UN Security Council reviews situation in occupied Kashmir

UNITED NATIONS: The United Nations Security Council (UNSC) held a meeting on Wednesday on Jammu and Kashmir and reviewed the situation in the India-occupied valley.

Foreign Minister Shah Mehmood Qureshi, currently on a mission to defuse tensions between the United States and Iran, also reached New York on Wednesday afternoon and met UN leaders before proceeding to Washington.

His first meeting was with UN Secretary General Antonio Guterres, followed by a meeting with the President of the UN General Assembly, Tijjani Muhammad-Bande.

Although the UNSC meeting took place behind closed doors, Chinese Ambassador Zhang Jun spoke to journalists outside the chamber, confirming that the council had reviewed the situation in the occupied land.

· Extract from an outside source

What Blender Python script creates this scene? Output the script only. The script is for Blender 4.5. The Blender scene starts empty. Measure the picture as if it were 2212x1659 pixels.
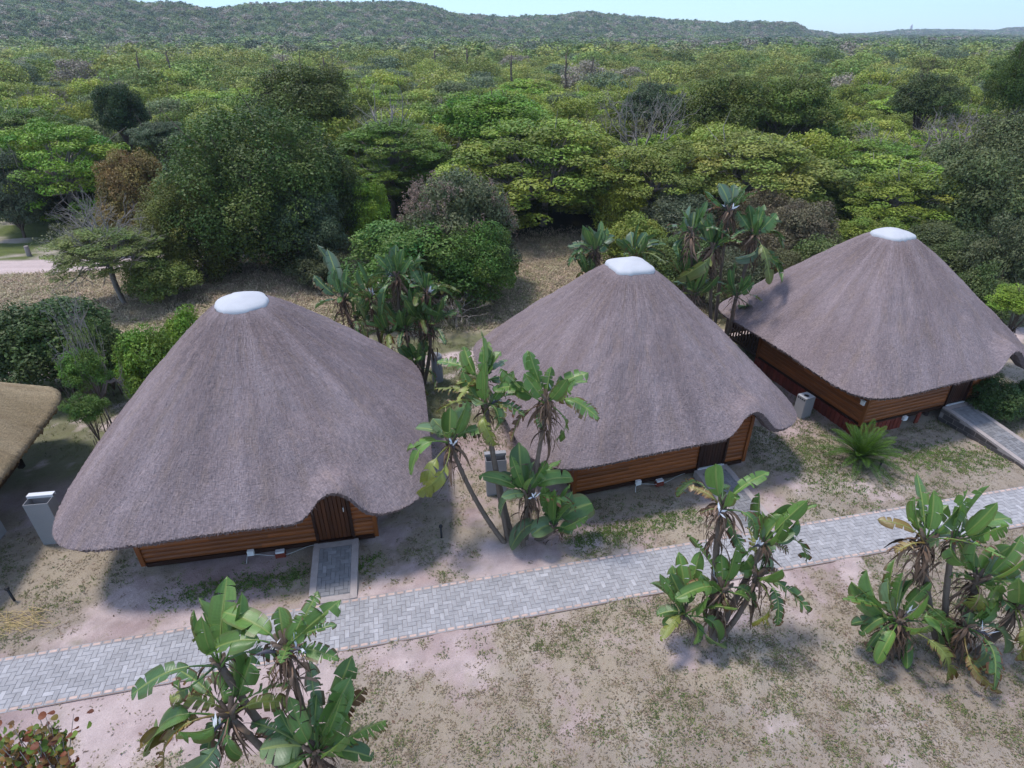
import bpy, math, random
import numpy as np
from mathutils import Vector, Matrix
S = bpy.context.scene
COL = S.collection
R = math.radians
rng = np.random.default_rng(7)
random.seed(7)

# ------------------------------------------------------------------ camera
F_PX = 1289.0; CAM_H = 12.0; PITCH = R(30.5)      # focal length in pixels of a 2212 px wide picture
cam_d = bpy.data.cameras.new('camera'); cam = bpy.data.objects.new('camera', cam_d); COL.objects.link(cam)
cam_d.sensor_width = 36; cam_d.lens = F_PX / 2212 * 36; cam_d.clip_end = 9000; cam_d.clip_start = .1
cam.location = (0, 0, CAM_H); cam.rotation_euler = (R(90) - PITCH, 0, 0)
S.camera = cam

# ------------------------------------------------------------------ light
SUN = Vector((-.32, .14, 1)).normalized()
w = bpy.data.worlds.new('World'); S.world = w; w.use_nodes = True
wn = w.node_tree.nodes; wl = w.node_tree.links
sky = wn.new('ShaderNodeTexSky'); sky.sky_type = 'NISHITA'; sky.sun_disc = False
sky.sun_elevation = math.asin(SUN.z); sky.sun_rotation = math.atan2(SUN.x, SUN.y)
sky.air_density = 1.0; sky.dust_density = .3; sky.ozone_density = 2.0
bg = wn['Background']; bg.inputs[1].default_value = .15
sky.altitude = 600
tn = wn.new('ShaderNodeMix'); tn.data_type = 'RGBA'; tn.blend_type = 'MULTIPLY'; tn.inputs[0].default_value = 1; 
tc = wn.new('ShaderNodeTexCoord'); sz = wn.new('ShaderNodeSeparateXYZ'); wl.new(tc.outputs['Generated'], sz.inputs[0])
rp = wn.new('ShaderNodeValToRGB'); wl.new(sz.outputs[2], rp.inputs[0])       # clear blue low down, thin white veil overhead
rp.color_ramp.elements[0].position = .02; rp.color_ramp.elements[0].color = (.60, .83, 1.05, 1)
rp.color_ramp.elements[1].position = .45; rp.color_ramp.elements[1].color = (1.42, 1.16, .98, 1)
wl.new(rp.outputs[0], tn.inputs[7])
wl.new(sky.outputs[0], tn.inputs[6]); wl.new(tn.outputs[2], bg.inputs[0])
sd = bpy.data.lights.new('sun', 'SUN'); sd.energy = 1.6; sd.angle = R(10); sd.color = (1, .95, .9)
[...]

“We had a meeting on Jammu and Kashmir,” he said. “The Security Council heard a briefing from the secretariat on the situation.”

The ambassador recalled that recently Mr Qureshi had written letters to the Security Council to pay attention to the situation in Jammu and Kashmir.

“The issue of India and Pakistan is always on the agenda of the Security Council,” said the Chinese ambassador while pointing out that “recently, we have also seen some tensions.”

Asked what China’s position on the situation in Kashmir was, he said: “Our position is very clear.” China recognises Kashmir as a territory disputed between India and Pakistan and openly supports Islamabad’s demand for a plebiscite to enable the Kashmiri people to decide their own future.

The ambassador did not explain if the council discussed a report by the UN Military Observer Group over the situation along the Line of Control, as expected, or it was a different brief. Several civilians and soldiers have been martyred due to Indian aggression along the LoC and Pakistan has already warned the council that such violations could further aggravate the situation.

On Aug 16, the UNSC also considered the volatile situation in Kashmir, addressing the issue in a meeting focused solely on the dispute. This was the first such meeting since 1965.

The August meeting was held on China’s request, which asked the world body to review the rising tensions between South Asia’s two nuclear powers over the dispute. The issue had remained dormant since December 1971, when the UNSC held its last meaningful meeting on the Kashmir issue.

Another meeting of UNSC’s five permanent members was called on China’s request in December 2019 when the council asked the UN Military Observers Group in India and Pakistan (UNMOGIP) to submit a report on the situation in Kashmir. The council also agreed to hold a special meeting on Kashmir to consider the UNMOGIP report.

On Wednesday evening, Mr Qureshi left for Washington where he is expected to meet US Secretary of State Mike Pompeo as part of his efforts to reduce tensions between Iran and the United States.

The foreign minister has already visited Iran and Saudi Arabia where he urged the leaders of the two countries to exercise restraint.

Mr Qureshi raised the Kashmir issue in his meetings with UN leaders in New York, reiterating Pakistan’s position tensions in Kashmir could lead to a larger conflict in the region. He also urged the United Nations to play its role in resolving this 72-year-old dispute.

New Delhi’s recent annexation of occupied Kashmir has further aggravated the situation, as India placed the valley under a punishing lockdown to curb an expected backlash against the annexation.

New York’s Kashmiri community has planned a major protest outside the UN building on Jan 26, which is India’s Republic Day, to draw attention to India’s illegal annexation and continued human rights violations in the occupied valley.

In a statement on August 8, the UN secretary-general voiced concern over the situation and said, “the position of the United Nations on this region is governed by the Charter of the United Nations and applicable Security Council resolutions.”

The UN chief said he was “concerned over reports of restrictions on the Indian-side of Kashmir, which could exacerbate the human rights situation in the region”, and called on “all parties to refrain from taking steps that could affect the status of Jammu and Kashmir.”